Ukraine Survivors leaving basement of Mariupol theatre after Russia’s airstrike
All morning, Russian planes had been circling the skies above the city.
Mariia Rodionova, a 27-year-old teacher, had been living in the theatre for ten days, having fled her ninth-floor apartment with her two dogs. They camped next to the stage in an auditorium near the back of the building.
That morning she had got some fish scraps from an outdoor field kitchen to feed her dogs but then realised they hadn't drunk any water. So at about 10:00, she tied her dogs to her luggage and made her way towards the main entrance where a queue was forming for hot water.
And then the bomb fell.
There was the sound of a clap, thunderous and loud. Then the sound of broken glass. A man came from behind and pushed her to a wall, protecting her with his own body.

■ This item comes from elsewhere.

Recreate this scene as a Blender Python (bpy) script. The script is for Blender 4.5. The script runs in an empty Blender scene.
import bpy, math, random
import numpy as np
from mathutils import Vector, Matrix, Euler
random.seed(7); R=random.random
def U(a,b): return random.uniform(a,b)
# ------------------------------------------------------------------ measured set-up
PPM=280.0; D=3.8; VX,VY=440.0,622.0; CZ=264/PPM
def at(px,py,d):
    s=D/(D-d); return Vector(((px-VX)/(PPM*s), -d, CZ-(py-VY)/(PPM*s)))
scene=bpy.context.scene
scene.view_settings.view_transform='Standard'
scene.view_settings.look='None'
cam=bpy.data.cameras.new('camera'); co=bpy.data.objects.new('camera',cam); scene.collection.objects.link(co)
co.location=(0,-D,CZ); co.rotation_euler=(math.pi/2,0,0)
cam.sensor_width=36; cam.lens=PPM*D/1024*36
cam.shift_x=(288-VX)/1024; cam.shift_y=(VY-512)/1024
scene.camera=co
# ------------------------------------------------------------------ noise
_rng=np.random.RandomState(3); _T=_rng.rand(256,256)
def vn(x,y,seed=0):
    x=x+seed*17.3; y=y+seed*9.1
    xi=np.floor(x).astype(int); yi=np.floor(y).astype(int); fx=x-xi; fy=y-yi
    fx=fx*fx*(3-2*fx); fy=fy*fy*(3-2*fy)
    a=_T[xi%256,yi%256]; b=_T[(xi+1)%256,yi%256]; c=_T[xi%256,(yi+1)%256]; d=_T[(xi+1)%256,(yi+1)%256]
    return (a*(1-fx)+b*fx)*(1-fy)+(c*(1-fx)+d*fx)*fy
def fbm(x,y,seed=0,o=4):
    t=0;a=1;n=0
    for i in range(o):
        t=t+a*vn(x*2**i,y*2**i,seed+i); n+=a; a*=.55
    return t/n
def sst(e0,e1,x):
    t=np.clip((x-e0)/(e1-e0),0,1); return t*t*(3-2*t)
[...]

The blast was so loud that she felt intense pain in one of her ears, so intense she thought her eardrum must have split. She only realised it hadn't because she could hear the screams of people.
The screams were everywhere. The force of the blast threw another man against a window. He fell on the ground, his face covered with broken glass.
A woman, who also had a wound on her head, tried to help him. Mariia, who had been volunteering at the Ukrainian Red Cross in Mariupol, gathered her senses enough to shout over, telling her to stop.